DATA EXCERPT
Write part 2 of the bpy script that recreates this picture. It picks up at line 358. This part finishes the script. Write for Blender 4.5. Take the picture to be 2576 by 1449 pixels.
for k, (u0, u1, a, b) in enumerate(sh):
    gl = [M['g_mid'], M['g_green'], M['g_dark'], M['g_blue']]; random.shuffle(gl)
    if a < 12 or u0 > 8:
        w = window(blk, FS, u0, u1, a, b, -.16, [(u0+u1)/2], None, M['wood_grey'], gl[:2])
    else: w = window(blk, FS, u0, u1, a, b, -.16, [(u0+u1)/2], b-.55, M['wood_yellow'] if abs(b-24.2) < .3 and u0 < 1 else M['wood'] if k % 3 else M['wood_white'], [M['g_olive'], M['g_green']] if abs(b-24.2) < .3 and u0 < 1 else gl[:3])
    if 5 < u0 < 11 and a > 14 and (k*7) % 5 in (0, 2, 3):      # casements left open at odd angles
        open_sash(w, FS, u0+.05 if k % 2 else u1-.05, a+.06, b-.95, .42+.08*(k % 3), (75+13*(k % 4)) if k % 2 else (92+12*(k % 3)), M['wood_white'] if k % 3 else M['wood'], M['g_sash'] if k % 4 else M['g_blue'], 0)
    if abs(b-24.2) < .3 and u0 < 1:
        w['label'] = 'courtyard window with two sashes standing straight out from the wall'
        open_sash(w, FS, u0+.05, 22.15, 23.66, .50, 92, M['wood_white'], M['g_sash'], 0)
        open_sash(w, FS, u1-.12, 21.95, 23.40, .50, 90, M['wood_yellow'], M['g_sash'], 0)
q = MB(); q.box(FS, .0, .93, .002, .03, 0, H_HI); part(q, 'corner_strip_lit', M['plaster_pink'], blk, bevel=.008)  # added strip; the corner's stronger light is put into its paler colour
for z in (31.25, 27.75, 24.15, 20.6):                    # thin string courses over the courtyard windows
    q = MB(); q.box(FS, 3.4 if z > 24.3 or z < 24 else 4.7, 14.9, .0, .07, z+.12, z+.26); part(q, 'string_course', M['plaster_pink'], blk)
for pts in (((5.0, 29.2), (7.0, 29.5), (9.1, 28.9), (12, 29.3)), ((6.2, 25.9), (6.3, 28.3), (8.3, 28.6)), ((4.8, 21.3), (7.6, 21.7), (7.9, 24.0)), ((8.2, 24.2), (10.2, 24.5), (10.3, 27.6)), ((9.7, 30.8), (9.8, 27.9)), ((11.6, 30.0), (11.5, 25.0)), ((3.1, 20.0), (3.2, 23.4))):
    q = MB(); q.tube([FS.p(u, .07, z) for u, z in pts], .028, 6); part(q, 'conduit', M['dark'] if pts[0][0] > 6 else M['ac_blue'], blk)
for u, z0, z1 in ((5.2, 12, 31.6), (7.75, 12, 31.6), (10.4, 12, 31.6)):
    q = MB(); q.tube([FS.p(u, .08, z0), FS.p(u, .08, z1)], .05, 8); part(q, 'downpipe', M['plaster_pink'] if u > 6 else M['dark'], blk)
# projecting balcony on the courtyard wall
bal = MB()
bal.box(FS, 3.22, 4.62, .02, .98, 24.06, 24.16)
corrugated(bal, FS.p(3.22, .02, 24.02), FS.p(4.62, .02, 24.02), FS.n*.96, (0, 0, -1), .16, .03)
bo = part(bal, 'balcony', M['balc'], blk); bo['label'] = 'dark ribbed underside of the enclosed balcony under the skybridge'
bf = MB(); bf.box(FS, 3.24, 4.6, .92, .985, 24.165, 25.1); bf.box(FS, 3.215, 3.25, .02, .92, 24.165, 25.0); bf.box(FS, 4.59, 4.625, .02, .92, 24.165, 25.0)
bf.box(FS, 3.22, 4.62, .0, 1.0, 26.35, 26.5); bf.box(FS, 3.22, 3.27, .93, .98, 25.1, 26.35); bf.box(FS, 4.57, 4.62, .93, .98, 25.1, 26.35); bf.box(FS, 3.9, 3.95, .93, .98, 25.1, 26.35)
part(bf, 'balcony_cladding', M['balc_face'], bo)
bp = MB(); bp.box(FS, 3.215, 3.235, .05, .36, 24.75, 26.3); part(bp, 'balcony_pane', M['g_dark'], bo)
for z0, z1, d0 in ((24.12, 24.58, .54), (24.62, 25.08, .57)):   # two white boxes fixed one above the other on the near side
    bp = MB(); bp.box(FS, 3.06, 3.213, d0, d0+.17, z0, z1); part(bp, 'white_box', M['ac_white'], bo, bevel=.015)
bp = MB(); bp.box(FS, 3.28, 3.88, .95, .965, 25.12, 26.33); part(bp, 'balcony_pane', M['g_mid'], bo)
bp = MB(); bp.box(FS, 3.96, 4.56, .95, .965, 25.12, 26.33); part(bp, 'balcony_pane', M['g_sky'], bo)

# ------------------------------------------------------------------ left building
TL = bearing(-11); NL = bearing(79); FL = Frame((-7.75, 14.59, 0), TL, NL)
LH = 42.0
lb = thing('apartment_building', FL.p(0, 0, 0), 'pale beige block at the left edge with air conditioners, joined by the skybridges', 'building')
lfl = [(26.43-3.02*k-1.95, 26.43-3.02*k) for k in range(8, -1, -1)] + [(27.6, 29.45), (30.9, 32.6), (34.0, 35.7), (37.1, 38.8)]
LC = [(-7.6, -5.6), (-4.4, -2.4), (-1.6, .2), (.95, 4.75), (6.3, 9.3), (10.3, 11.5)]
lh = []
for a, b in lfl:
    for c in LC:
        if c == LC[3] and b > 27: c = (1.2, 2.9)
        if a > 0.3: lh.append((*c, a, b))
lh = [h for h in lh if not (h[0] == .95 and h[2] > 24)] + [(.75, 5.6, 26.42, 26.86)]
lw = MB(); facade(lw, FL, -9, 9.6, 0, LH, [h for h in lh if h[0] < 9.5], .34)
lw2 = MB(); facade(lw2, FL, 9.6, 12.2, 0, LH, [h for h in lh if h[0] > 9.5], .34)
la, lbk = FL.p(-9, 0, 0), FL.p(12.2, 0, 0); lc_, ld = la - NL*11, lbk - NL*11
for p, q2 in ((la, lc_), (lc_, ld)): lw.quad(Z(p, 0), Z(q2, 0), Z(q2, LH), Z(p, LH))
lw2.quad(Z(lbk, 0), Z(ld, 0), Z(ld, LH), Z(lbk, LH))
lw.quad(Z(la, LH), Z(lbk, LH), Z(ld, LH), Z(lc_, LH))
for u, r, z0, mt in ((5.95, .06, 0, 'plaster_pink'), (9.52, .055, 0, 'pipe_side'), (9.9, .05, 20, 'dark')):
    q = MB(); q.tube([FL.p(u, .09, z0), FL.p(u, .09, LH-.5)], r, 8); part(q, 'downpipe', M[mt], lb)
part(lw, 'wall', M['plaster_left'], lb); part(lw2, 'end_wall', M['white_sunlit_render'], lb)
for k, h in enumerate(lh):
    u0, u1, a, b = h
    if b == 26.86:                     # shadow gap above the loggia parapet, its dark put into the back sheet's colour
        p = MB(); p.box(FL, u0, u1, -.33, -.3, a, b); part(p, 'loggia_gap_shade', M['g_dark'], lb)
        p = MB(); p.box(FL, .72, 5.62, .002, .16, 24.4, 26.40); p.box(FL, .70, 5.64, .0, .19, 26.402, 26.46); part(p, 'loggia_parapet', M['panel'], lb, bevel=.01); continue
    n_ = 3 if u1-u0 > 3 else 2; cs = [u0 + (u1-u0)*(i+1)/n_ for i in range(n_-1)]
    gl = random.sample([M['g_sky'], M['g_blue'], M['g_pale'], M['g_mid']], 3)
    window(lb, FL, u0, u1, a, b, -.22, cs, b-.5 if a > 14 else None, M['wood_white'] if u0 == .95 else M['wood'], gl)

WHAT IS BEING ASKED
Reproduce the data in its entirety, matching each character.

ANSWER TO THIS PROBLEM
Write part 2 of the bpy script that recreates this picture. It picks up at line 358. This part finishes the script. Write for Blender 4.5. Take the picture to be 2576 by 1449 pixels.
for k, (u0, u1, a, b) in enumerate(sh):
    gl = [M['g_mid'], M['g_green'], M['g_dark'], M['g_blue']]; random.shuffle(gl)
    if a < 12 or u0 > 8:
        w = window(blk, FS, u0, u1, a, b, -.16, [(u0+u1)/2], None, M['wood_grey'], gl[:2])
    else: w = window(blk, FS, u0, u1, a, b, -.16, [(u0+u1)/2], b-.55, M['wood_yellow'] if abs(b-24.2) < .3 and u0 < 1 else M['wood'] if k % 3 else M['wood_white'], [M['g_olive'], M['g_green']] if abs(b-24.2) < .3 and u0 < 1 else gl[:3])
    if 5 < u0 < 11 and a > 14 and (k*7) % 5 in (0, 2, 3):      # casements left open at odd angles
        open_sash(w, FS, u0+.05 if k % 2 else u1-.05, a+.06, b-.95, .42+.08*(k % 3), (75+13*(k % 4)) if k % 2 else (92+12*(k % 3)), M['wood_white'] if k % 3 else M['wood'], M['g_sash'] if k % 4 else M['g_blue'], 0)
    if abs(b-24.2) < .3 and u0 < 1:
        w['label'] = 'courtyard window with two sashes standing straight out from the wall'
        open_sash(w, FS, u0+.05, 22.15, 23.66, .50, 92, M['wood_white'], M['g_sash'], 0)
        open_sash(w, FS, u1-.12, 21.95, 23.40, .50, 90, M['wood_yellow'], M['g_sash'], 0)
q = MB(); q.box(FS, .0, .93, .002, .03, 0, H_HI); part(q, 'corner_strip_lit', M['plaster_pink'], blk, bevel=.008)  # added strip; the corner's stronger light is put into its paler colour
for z in (31.25, 27.75, 24.15, 20.6):                    # thin string courses over the courtyard windows
    q = MB(); q.box(FS, 3.4 if z > 24.3 or z < 24 else 4.7, 14.9, .0, .07, z+.12, z+.26); part(q, 'string_course', M['plaster_pink'], blk)
for pts in (((5.0, 29.2), (7.0, 29.5), (9.1, 28.9), (12, 29.3)), ((6.2, 25.9), (6.3, 28.3), (8.3, 28.6)), ((4.8, 21.3), (7.6, 21.7), (7.9, 24.0)), ((8.2, 24.2), (10.2, 24.5), (10.3, 27.6)), ((9.7, 30.8), (9.8, 27.9)), ((11.6, 30.0), (11.5, 25.0)), ((3.1, 20.0), (3.2, 23.4))):
    q = MB(); q.tube([FS.p(u, .07, z) for u, z in pts], .028, 6); part(q, 'conduit', M['dark'] if pts[0][0] > 6 else M['ac_blue'], blk)
for u, z0, z1 in ((5.2, 12, 31.6), (7.75, 12, 31.6), (10.4, 12, 31.6)):
    q = MB(); q.tube([FS.p(u, .08, z0), FS.p(u, .08, z1)], .05, 8); part(q, 'downpipe', M['plaster_pink'] if u > 6 else M['dark'], blk)
# projecting balcony on the courtyard wall
bal = MB()
bal.box(FS, 3.22, 4.62, .02, .98, 24.06, 24.16)
corrugated(bal, FS.p(3.22, .02, 24.02), FS.p(4.62, .02, 24.02), FS.n*.96, (0, 0, -1), .16, .03)
bo = part(bal, 'balcony', M['balc'], blk); bo['label'] = 'dark ribbed underside of the enclosed balcony under the skybridge'
bf = MB(); bf.box(FS, 3.24, 4.6, .92, .985, 24.165, 25.1); bf.box(FS, 3.215, 3.25, .02, .92, 24.165, 25.0); bf.box(FS, 4.59, 4.625, .02, .92, 24.165, 25.0)
bf.box(FS, 3.22, 4.62, .0, 1.0, 26.35, 26.5); bf.box(FS, 3.22, 3.27, .93, .98, 25.1, 26.35); bf.box(FS, 4.57, 4.62, .93, .98, 25.1, 26.35); bf.box(FS, 3.9, 3.95, .93, .98, 25.1, 26.35)
part(bf, 'balcony_cladding', M['balc_face'], bo)
bp = MB(); bp.box(FS, 3.215, 3.235, .05, .36, 24.75, 26.3); part(bp, 'balcony_pane', M['g_dark'], bo)
for z0, z1, d0 in ((24.12, 24.58, .54), (24.62, 25.08, .57)):   # two white boxes fixed one above the other on the near side
    bp = MB(); bp.box(FS, 3.06, 3.213, d0, d0+.17, z0, z1); part(bp, 'white_box', M['ac_white'], bo, bevel=.015)
bp = MB(); bp.box(FS, 3.28, 3.88, .95, .965, 25.12, 26.33); part(bp, 'balcony_pane', M['g_mid'], bo)
bp = MB(); bp.box(FS, 3.96, 4.56, .95, .965, 25.12, 26.33); part(bp, 'balcony_pane', M['g_sky'], bo)

# ------------------------------------------------------------------ left building
TL = bearing(-11); NL = bearing(79); FL = Frame((-7.75, 14.59, 0), TL, NL)
LH = 42.0
lb = thing('apartment_building', FL.p(0, 0, 0), 'pale beige block at the left edge with air conditioners, joined by the skybridges', 'building')
lfl = [(26.43-3.02*k-1.95, 26.43-3.02*k) for k in range(8, -1, -1)] + [(27.6, 29.45), (30.9, 32.6), (34.0, 35.7), (37.1, 38.8)]
LC = [(-7.6, -5.6), (-4.4, -2.4), (-1.6, .2), (.95, 4.75), (6.3, 9.3), (10.3, 11.5)]
lh = []
for a, b in lfl:
    for c in LC:
        if c == LC[3] and b > 27: c = (1.2, 2.9)
        if a > 0.3: lh.append((*c, a, b))
lh = [h for h in lh if not (h[0] == .95 and h[2] > 24)] + [(.75, 5.6, 26.42, 26.86)]
lw = MB(); facade(lw, FL, -9, 9.6, 0, LH, [h for h in lh if h[0] < 9.5], .34)
lw2 = MB(); facade(lw2, FL, 9.6, 12.2, 0, LH, [h for h in lh if h[0] > 9.5], .34)
la, lbk = FL.p(-9, 0, 0), FL.p(12.2, 0, 0); lc_, ld = la - NL*11, lbk - NL*11
for p, q2 in ((la, lc_), (lc_, ld)): lw.quad(Z(p, 0), Z(q2, 0), Z(q2, LH), Z(p, LH))
lw2.quad(Z(lbk, 0), Z(ld, 0), Z(ld, LH), Z(lbk, LH))
lw.quad(Z(la, LH), Z(lbk, LH), Z(ld, LH), Z(lc_, LH))
for u, r, z0, mt in ((5.95, .06, 0, 'plaster_pink'), (9.52, .055, 0, 'pipe_side'), (9.9, .05, 20, 'dark')):
    q = MB(); q.tube([FL.p(u, .09, z0), FL.p(u, .09, LH-.5)], r, 8); part(q, 'downpipe', M[mt], lb)
part(lw, 'wall', M['plaster_left'], lb); part(lw2, 'end_wall', M['white_sunlit_render'], lb)
for k, h in enumerate(lh):
    u0, u1, a, b = h
    if b == 26.86:                     # shadow gap above the loggia parapet, its dark put into the back sheet's colour
        p = MB(); p.box(FL, u0, u1, -.33, -.3, a, b); part(p, 'loggia_gap_shade', M['g_dark'], lb)
        p = MB(); p.box(FL, .72, 5.62, .002, .16, 24.4, 26.40); p.box(FL, .70, 5.64, .0, .19, 26.402, 26.46); part(p, 'loggia_parapet', M['panel'], lb, bevel=.01); continue
    n_ = 3 if u1-u0 > 3 else 2; cs = [u0 + (u1-u0)*(i+1)/n_ for i in range(n_-1)]
    gl = random.sample([M['g_sky'], M['g_blue'], M['g_pale'], M['g_mid']], 3)
    window(lb, FL, u0, u1, a, b, -.22, cs, b-.5 if a > 14 else None, M['wood_white'] if u0 == .95 else M['wood'], gl)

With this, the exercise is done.